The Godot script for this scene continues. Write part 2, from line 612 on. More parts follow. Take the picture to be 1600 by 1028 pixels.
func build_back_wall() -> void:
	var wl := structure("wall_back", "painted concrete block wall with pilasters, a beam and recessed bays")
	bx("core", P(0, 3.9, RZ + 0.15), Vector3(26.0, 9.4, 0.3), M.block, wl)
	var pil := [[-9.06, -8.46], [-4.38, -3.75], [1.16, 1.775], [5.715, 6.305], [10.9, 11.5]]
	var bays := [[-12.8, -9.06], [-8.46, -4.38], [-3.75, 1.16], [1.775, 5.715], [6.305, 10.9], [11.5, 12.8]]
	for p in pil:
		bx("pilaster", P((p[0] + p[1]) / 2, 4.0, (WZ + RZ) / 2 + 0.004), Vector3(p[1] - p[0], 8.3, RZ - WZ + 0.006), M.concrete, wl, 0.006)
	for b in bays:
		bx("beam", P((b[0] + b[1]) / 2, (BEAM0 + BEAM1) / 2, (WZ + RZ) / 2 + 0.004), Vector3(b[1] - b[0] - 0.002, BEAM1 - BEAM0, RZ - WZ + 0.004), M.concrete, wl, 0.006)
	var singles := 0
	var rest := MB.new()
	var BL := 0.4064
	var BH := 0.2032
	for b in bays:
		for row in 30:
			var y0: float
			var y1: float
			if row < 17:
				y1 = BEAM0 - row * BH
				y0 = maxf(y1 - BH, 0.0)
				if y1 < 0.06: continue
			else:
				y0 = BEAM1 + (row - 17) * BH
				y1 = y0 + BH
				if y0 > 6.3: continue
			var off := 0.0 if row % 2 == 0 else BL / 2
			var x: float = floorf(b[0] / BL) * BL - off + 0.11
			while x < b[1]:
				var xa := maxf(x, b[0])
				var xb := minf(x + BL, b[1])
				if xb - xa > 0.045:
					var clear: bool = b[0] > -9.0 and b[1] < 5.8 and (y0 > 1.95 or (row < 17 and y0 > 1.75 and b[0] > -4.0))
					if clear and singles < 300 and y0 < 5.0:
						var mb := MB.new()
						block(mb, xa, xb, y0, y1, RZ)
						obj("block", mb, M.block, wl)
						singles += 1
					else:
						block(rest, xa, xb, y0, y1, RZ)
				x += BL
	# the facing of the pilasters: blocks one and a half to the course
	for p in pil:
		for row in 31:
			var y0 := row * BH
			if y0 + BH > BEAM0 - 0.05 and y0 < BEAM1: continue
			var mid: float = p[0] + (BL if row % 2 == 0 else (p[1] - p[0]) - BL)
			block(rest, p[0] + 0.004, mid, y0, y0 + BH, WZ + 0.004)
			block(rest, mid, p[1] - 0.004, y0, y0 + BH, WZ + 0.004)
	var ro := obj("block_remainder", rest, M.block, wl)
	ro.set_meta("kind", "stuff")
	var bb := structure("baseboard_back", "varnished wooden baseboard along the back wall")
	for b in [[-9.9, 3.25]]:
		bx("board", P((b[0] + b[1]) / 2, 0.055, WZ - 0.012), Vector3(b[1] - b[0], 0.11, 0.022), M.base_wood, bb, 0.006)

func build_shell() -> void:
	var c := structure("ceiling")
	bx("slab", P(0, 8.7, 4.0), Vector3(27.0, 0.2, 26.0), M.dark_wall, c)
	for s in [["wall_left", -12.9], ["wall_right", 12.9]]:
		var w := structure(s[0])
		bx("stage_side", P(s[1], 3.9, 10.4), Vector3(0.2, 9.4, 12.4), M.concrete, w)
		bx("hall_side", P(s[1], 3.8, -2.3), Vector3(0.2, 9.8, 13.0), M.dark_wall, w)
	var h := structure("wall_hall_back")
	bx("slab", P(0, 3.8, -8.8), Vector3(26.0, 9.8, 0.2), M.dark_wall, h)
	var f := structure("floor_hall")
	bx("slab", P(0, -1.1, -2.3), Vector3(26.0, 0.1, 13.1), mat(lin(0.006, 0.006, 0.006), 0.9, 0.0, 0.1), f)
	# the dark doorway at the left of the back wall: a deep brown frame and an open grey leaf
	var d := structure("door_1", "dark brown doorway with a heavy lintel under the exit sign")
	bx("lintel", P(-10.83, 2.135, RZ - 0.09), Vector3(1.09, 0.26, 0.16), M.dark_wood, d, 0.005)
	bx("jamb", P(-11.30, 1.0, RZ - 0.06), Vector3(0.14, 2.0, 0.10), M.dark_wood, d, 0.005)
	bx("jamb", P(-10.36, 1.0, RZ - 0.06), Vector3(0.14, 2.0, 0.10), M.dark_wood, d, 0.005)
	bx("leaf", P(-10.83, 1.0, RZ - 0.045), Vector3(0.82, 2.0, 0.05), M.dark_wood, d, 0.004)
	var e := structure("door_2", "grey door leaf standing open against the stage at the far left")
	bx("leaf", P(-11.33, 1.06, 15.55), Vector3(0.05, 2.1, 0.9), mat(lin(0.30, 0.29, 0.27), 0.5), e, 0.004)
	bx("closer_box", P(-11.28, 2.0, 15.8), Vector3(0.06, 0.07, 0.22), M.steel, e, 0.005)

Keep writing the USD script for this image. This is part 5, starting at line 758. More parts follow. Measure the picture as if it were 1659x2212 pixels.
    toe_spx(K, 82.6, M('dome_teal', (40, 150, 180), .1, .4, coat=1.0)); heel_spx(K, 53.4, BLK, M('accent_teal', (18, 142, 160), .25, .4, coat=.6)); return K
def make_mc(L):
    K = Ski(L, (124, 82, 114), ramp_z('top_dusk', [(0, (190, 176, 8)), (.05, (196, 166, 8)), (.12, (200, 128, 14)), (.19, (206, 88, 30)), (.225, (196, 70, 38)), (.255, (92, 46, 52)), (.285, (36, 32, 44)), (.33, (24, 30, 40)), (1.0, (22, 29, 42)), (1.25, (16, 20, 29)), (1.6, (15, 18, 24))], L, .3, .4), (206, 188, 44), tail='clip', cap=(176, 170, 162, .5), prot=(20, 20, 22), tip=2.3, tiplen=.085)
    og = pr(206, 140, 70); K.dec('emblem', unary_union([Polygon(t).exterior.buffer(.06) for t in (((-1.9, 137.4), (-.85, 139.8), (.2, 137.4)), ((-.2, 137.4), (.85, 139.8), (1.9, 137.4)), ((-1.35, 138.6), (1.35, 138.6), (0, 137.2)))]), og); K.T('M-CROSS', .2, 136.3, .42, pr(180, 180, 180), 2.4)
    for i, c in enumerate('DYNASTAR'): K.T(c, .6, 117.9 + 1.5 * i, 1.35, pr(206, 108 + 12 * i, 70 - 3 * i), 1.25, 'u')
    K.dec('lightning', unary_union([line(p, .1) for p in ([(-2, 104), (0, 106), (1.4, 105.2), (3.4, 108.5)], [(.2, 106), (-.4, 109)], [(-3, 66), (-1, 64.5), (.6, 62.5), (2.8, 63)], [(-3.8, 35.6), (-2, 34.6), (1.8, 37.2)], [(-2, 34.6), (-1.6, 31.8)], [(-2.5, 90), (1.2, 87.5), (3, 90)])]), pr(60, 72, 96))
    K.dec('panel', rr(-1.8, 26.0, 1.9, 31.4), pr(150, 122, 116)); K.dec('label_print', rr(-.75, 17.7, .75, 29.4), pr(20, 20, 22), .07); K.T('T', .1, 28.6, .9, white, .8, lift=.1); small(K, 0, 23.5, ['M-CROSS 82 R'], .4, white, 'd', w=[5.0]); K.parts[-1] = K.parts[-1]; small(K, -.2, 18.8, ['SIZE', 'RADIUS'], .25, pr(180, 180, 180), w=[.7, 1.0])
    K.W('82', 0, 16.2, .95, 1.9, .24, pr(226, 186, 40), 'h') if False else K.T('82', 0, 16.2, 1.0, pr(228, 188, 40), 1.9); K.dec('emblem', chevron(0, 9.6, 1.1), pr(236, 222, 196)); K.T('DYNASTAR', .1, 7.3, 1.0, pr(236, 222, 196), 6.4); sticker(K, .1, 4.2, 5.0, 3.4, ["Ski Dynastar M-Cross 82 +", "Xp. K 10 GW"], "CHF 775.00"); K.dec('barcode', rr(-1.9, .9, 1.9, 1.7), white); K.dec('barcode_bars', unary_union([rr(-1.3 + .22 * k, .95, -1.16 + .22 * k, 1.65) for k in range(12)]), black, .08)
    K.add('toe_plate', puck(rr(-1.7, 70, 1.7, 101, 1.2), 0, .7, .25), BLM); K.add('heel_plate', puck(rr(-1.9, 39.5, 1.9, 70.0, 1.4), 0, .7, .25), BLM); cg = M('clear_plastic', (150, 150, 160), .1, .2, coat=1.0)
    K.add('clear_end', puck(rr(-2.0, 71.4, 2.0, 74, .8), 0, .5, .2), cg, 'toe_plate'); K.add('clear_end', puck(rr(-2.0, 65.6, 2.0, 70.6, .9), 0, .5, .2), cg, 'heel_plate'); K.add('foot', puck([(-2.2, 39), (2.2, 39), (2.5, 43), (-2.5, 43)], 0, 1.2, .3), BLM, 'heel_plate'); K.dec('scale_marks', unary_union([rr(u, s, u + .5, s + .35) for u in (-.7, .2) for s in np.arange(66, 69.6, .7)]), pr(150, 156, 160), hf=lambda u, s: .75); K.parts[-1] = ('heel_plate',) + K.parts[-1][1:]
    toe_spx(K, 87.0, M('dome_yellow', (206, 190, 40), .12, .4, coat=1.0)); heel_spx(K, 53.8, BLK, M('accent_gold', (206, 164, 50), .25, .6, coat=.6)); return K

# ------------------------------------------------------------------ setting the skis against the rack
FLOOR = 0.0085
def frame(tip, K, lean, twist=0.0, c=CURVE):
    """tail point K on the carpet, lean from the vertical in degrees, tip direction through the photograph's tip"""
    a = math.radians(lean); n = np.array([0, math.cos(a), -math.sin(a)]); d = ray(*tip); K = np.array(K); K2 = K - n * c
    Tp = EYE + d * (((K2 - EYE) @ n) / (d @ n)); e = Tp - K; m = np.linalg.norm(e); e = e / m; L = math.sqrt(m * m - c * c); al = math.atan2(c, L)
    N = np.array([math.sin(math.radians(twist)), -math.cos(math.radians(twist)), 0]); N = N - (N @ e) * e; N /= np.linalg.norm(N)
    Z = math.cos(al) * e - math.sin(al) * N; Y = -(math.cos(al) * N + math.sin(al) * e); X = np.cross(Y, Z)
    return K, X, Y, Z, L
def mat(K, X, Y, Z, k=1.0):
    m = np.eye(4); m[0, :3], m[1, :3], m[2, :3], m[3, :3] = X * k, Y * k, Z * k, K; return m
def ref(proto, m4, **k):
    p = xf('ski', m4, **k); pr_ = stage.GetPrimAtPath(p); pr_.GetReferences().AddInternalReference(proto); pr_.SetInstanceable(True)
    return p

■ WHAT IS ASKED
Go through the records and show every line with the string "picture" in it.

■ RESULT FOR THIS TASK
The Godot script for this scene continues. Write part 2, from line 612 on. More parts follow. Take the picture to be 1600 by 1028 pixels.
Keep writing the USD script for this image. This is part 5, starting at line 758. More parts follow. Measure the picture as if it were 1659x2212 pixels.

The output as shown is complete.